Reproduce the listing word for word. Skip any image.

◆ Data block:
╔══

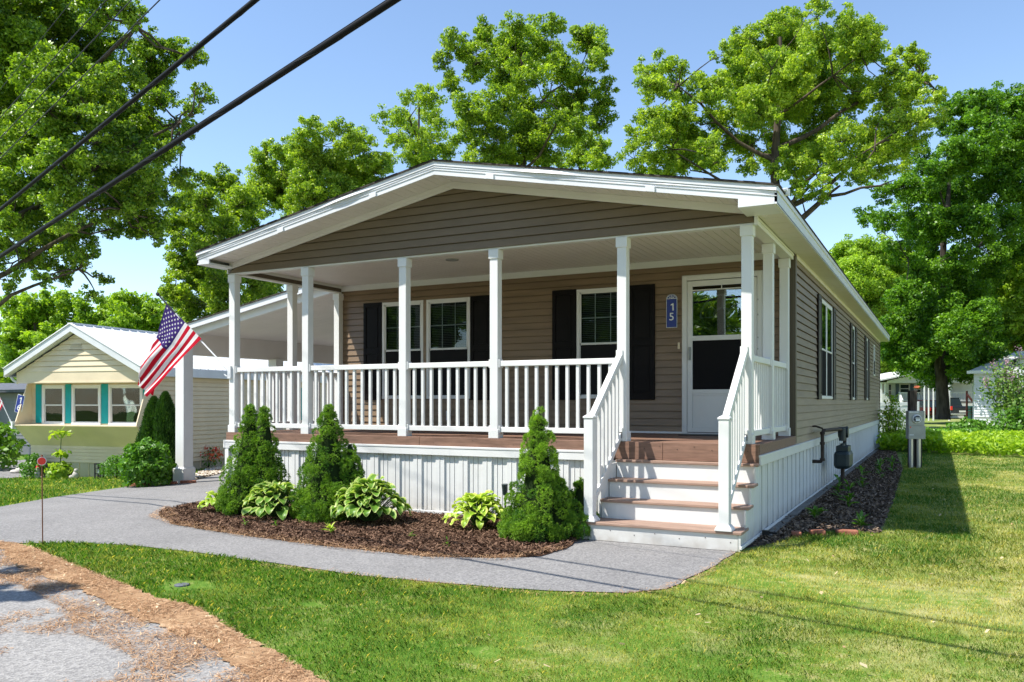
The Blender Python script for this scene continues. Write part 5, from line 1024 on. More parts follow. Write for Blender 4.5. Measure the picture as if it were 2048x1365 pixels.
def tree(key,label,lm,leaf=.122,dens=1.0,r0=.32,seed=1,cat='tree',bark='bark',depth2=1.6,group=None,minfill=1,twig=True,name='oak_tree',rawlobes=None,base=None):
    b,lob=LOBES[key] if rawlobes is None else (base,rawlobes)
    rng=np.random.default_rng(seed); rn=random.Random(seed)
    root=empty(name,b,label,cat,group=group)
    Lb=np.array(lob); zmax=Lb[:,2].max(); zmin=Lb[:,2].min(); cx,cy=Lb[:,0].mean(),Lb[:,1].mean()
    # extra lobes filling the depth of the crown (away from the silhouette edge)
    ctr=np.array([cx,cy]); ext=[]
    vd=np.array([b[0]-1.67,b[1]+8.77]); vd=vd/np.linalg.norm(vd); sd=np.array([vd[1],-vd[0]])
    hw=np.abs((Lb[:,:2]-ctr)@sd).max()
    for l in lob:
        q=abs((np.array(l[:2])-ctr)@sd)/hw
        if q<.85 and rn.random()<minfill:
            dd=rn.uniform(-1,1)*hw*.55*(1-q*q)**.5; sh=rn.uniform(-.3,.3)*l[3]
            ext.append((l[0]+vd[0]*dd+sd[0]*sh,l[1]+vd[1]*dd+sd[1]*sh,l[2]+rn.uniform(-.4,.1)*l[3],l[3]*rn.uniform(.85,1.1)))
    allL=list(lob)+ext
    tw=MB(); H0=zmax
    tx,ty=(cx*.55,cy*.55)
    def axis(z): 
        t=min(1,z/zmax); return Vector((tx*t**1.6+.12*math.sin(z*.9+seed),ty*t**1.6+.12*math.cos(z*.7+seed),z))
    zt=zmin+(zmax-zmin)*.78; zs=[-.1,.25,.8]+[zt*k/9 for k in range(1,10) if zt*k/9>1.2]
    tw.tube([axis(z) for z in zs],[r0*1.45,r0*1.18,r0]+[max(.05,r0*(1-.82*z/zt)) for z in zs[3:]],12,cap=False)
    V=[];F=[];T=[];nv=0; cents=[]
    # main limbs: lobes gathered in groups, one limb to each group, smaller branches from it
    AL=np.array(allL); K=min(len(allL),max(3,len(allL)//9)); ce=AL[rng.choice(len(AL),K,replace=False),:3].copy()
    for _ in range(8):
        gi=np.argmin(((AL[:,None,:3]-ce[None])**2).sum(2),1)
        for q in range(K):
            if (gi==q).any(): ce[q]=AL[gi==q,:3].mean(0)
    limbs=[]
    for q in range(K):
        e=Vector(ce[q]); hd=math.hypot(e.x-cx*.5,e.y-cy*.5); za=min(zt*.93,max(zmin*.55,e.z-hd*rn.uniform(.35,.6)-.5)); A=axis(za); r1=min(r0*.42,max(.05,.015*(e-A).length+.025))
        m1=A.lerp(e,.33)+Vector((rn.uniform(-.35,.35),rn.uniform(-.35,.35),-.04*hd)); m2=A.lerp(e,.68)+Vector((rn.uniform(-.4,.4),rn.uniform(-.4,.4),rn.uniform(-.1,.25)))
        lp=[A,A.lerp(m1,.5)+Vector((0,0,-.05)),m1,m1.lerp(m2,.5)+Vector((rn.uniform(-.2,.2),rn.uniform(-.2,.2),.1)),m2,e]
        tw.tube(lp,[r1,r1*.86,r1*.72,r1*.6,r1*.48,r1*.25],7,cap=False); limbs.append((lp,r1))
    for li,(lx,ly,lz,lr) in enumerate(allL):
        c=Vector((lx,ly,lz)); lp,r1=limbs[gi[li]]; s_=min(lp[1:],key=lambda q:(q-c).length+rn.uniform(0,.6)); rb=min(r1*.4,.05)
        mid=s_.lerp(c,.5)+Vector((rn.uniform(-.3,.3),rn.uniform(-.3,.3),rn.uniform(-.25,.1)))
        tw.tube([s_,s_.lerp(mid,.5)+Vector((rn.uniform(-.1,.1),rn.uniform(-.1,.1),.05)),mid,mid.lerp(c,.5)+Vector((rn.uniform(-.1,.1),rn.uniform(-.1,.1),.05)),c],[rb,rb*.8,rb*.65,rb*.5,rb*.3],5,cap=False)
        k=max(8,int(21*(lr/.75)**1.2)); rc=lr*.325
        for j in range(k):
            v=rng.normal(size=3); v/=np.linalg.norm(v)+1e-9; v[2]=v[2]*.95+.1
            pc=np.array([lx,ly,lz])+v*lr*rng.uniform(.3,1.12)
            cents.append((pc,rc*rng.uniform(.5,1.3)))
            if twig and j%2==0: tw.tube([c,Vector(pc)*.55+c*.45+Vector((0,0,-.04)),Vector(pc)],[rb*.3,.012,.005],4,cap=False)
    bright=rng.normal(size=len(cents))*.13
    for (pc,rc),bt in zip(cents,bright):
        n=max(12,int(dens*112*(rc/.3)**2*(.15/leaf)**2)); 
        g=rng.normal(size=(n,3)); g/=np.linalg.norm(g,axis=1)[:,None]; g*=(rng.random(n)**.45)[:,None]*rc*np.array([1.15,1.15,.8])
        P=pc+g; v,f=leaves(P,leaf,rng,up=.6,aspect=.52,outw=g/rc*.6,fold=.14)
        V.append(v);F.append(f+nv);nv+=len(v); T.append(np.clip(.45+bt+rng.normal(size=n)*.27,0,1))
    npmesh('crown',np.concatenate(V),np.concatenate(F),L_[lm],root,np.concatenate(T))
    tw.build('trunk',M[bark],root,smooth=True)
    return root,nv//4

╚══

◆ Correct answer:
The Blender Python script for this scene continues. Write part 5, from line 1024 on. More parts follow. Write for Blender 4.5. Measure the picture as if it were 2048x1365 pixels.
def tree(key,label,lm,leaf=.122,dens=1.0,r0=.32,seed=1,cat='tree',bark='bark',depth2=1.6,group=None,minfill=1,twig=True,name='oak_tree',rawlobes=None,base=None):
    b,lob=LOBES[key] if rawlobes is None else (base,rawlobes)
    rng=np.random.default_rng(seed); rn=random.Random(seed)
    root=empty(name,b,label,cat,group=group)
    Lb=np.array(lob); zmax=Lb[:,2].max(); zmin=Lb[:,2].min(); cx,cy=Lb[:,0].mean(),Lb[:,1].mean()
    # extra lobes filling the depth of the crown (away from the silhouette edge)
    ctr=np.array([cx,cy]); ext=[]
    vd=np.array([b[0]-1.67,b[1]+8.77]); vd=vd/np.linalg.norm(vd); sd=np.array([vd[1],-vd[0]])
    hw=np.abs((Lb[:,:2]-ctr)@sd).max()
    for l in lob:
        q=abs((np.array(l[:2])-ctr)@sd)/hw
        if q<.85 and rn.random()<minfill:
            dd=rn.uniform(-1,1)*hw*.55*(1-q*q)**.5; sh=rn.uniform(-.3,.3)*l[3]
            ext.append((l[0]+vd[0]*dd+sd[0]*sh,l[1]+vd[1]*dd+sd[1]*sh,l[2]+rn.uniform(-.4,.1)*l[3],l[3]*rn.uniform(.85,1.1)))
    allL=list(lob)+ext
    tw=MB(); H0=zmax
    tx,ty=(cx*.55,cy*.55)
    def axis(z): 
        t=min(1,z/zmax); return Vector((tx*t**1.6+.12*math.sin(z*.9+seed),ty*t**1.6+.12*math.cos(z*.7+seed),z))
    zt=zmin+(zmax-zmin)*.78; zs=[-.1,.25,.8]+[zt*k/9 for k in range(1,10) if zt*k/9>1.2]
    tw.tube([axis(z) for z in zs],[r0*1.45,r0*1.18,r0]+[max(.05,r0*(1-.82*z/zt)) for z in zs[3:]],12,cap=False)
    V=[];F=[];T=[];nv=0; cents=[]
    # main limbs: lobes gathered in groups, one limb to each group, smaller branches from it
    AL=np.array(allL); K=min(len(allL),max(3,len(allL)//9)); ce=AL[rng.choice(len(AL),K,replace=False),:3].copy()
    for _ in range(8):
        gi=np.argmin(((AL[:,None,:3]-ce[None])**2).sum(2),1)
        for q in range(K):
            if (gi==q).any(): ce[q]=AL[gi==q,:3].mean(0)
    limbs=[]
    for q in range(K):
        e=Vector(ce[q]); hd=math.hypot(e.x-cx*.5,e.y-cy*.5); za=min(zt*.93,max(zmin*.55,e.z-hd*rn.uniform(.35,.6)-.5)); A=axis(za); r1=min(r0*.42,max(.05,.015*(e-A).length+.025))
        m1=A.lerp(e,.33)+Vector((rn.uniform(-.35,.35),rn.uniform(-.35,.35),-.04*hd)); m2=A.lerp(e,.68)+Vector((rn.uniform(-.4,.4),rn.uniform(-.4,.4),rn.uniform(-.1,.25)))
        lp=[A,A.lerp(m1,.5)+Vector((0,0,-.05)),m1,m1.lerp(m2,.5)+Vector((rn.uniform(-.2,.2),rn.uniform(-.2,.2),.1)),m2,e]
        tw.tube(lp,[r1,r1*.86,r1*.72,r1*.6,r1*.48,r1*.25],7,cap=False); limbs.append((lp,r1))
    for li,(lx,ly,lz,lr) in enumerate(allL):
        c=Vector((lx,ly,lz)); lp,r1=limbs[gi[li]]; s_=min(lp[1:],key=lambda q:(q-c).length+rn.uniform(0,.6)); rb=min(r1*.4,.05)
        mid=s_.lerp(c,.5)+Vector((rn.uniform(-.3,.3),rn.uniform(-.3,.3),rn.uniform(-.25,.1)))
        tw.tube([s_,s_.lerp(mid,.5)+Vector((rn.uniform(-.1,.1),rn.uniform(-.1,.1),.05)),mid,mid.lerp(c,.5)+Vector((rn.uniform(-.1,.1),rn.uniform(-.1,.1),.05)),c],[rb,rb*.8,rb*.65,rb*.5,rb*.3],5,cap=False)
        k=max(8,int(21*(lr/.75)**1.2)); rc=lr*.325
        for j in range(k):
            v=rng.normal(size=3); v/=np.linalg.norm(v)+1e-9; v[2]=v[2]*.95+.1
            pc=np.array([lx,ly,lz])+v*lr*rng.uniform(.3,1.12)
            cents.append((pc,rc*rng.uniform(.5,1.3)))
            if twig and j%2==0: tw.tube([c,Vector(pc)*.55+c*.45+Vector((0,0,-.04)),Vector(pc)],[rb*.3,.012,.005],4,cap=False)
    bright=rng.normal(size=len(cents))*.13
    for (pc,rc),bt in zip(cents,bright):
        n=max(12,int(dens*112*(rc/.3)**2*(.15/leaf)**2)); 
        g=rng.normal(size=(n,3)); g/=np.linalg.norm(g,axis=1)[:,None]; g*=(rng.random(n)**.45)[:,None]*rc*np.array([1.15,1.15,.8])
        P=pc+g; v,f=leaves(P,leaf,rng,up=.6,aspect=.52,outw=g/rc*.6,fold=.14)
        V.append(v);F.append(f+nv);nv+=len(v); T.append(np.clip(.45+bt+rng.normal(size=n)*.27,0,1))
    npmesh('crown',np.concatenate(V),np.concatenate(F),L_[lm],root,np.concatenate(T))
    tw.build('trunk',M[bark],root,smooth=True)
    return root,nv//4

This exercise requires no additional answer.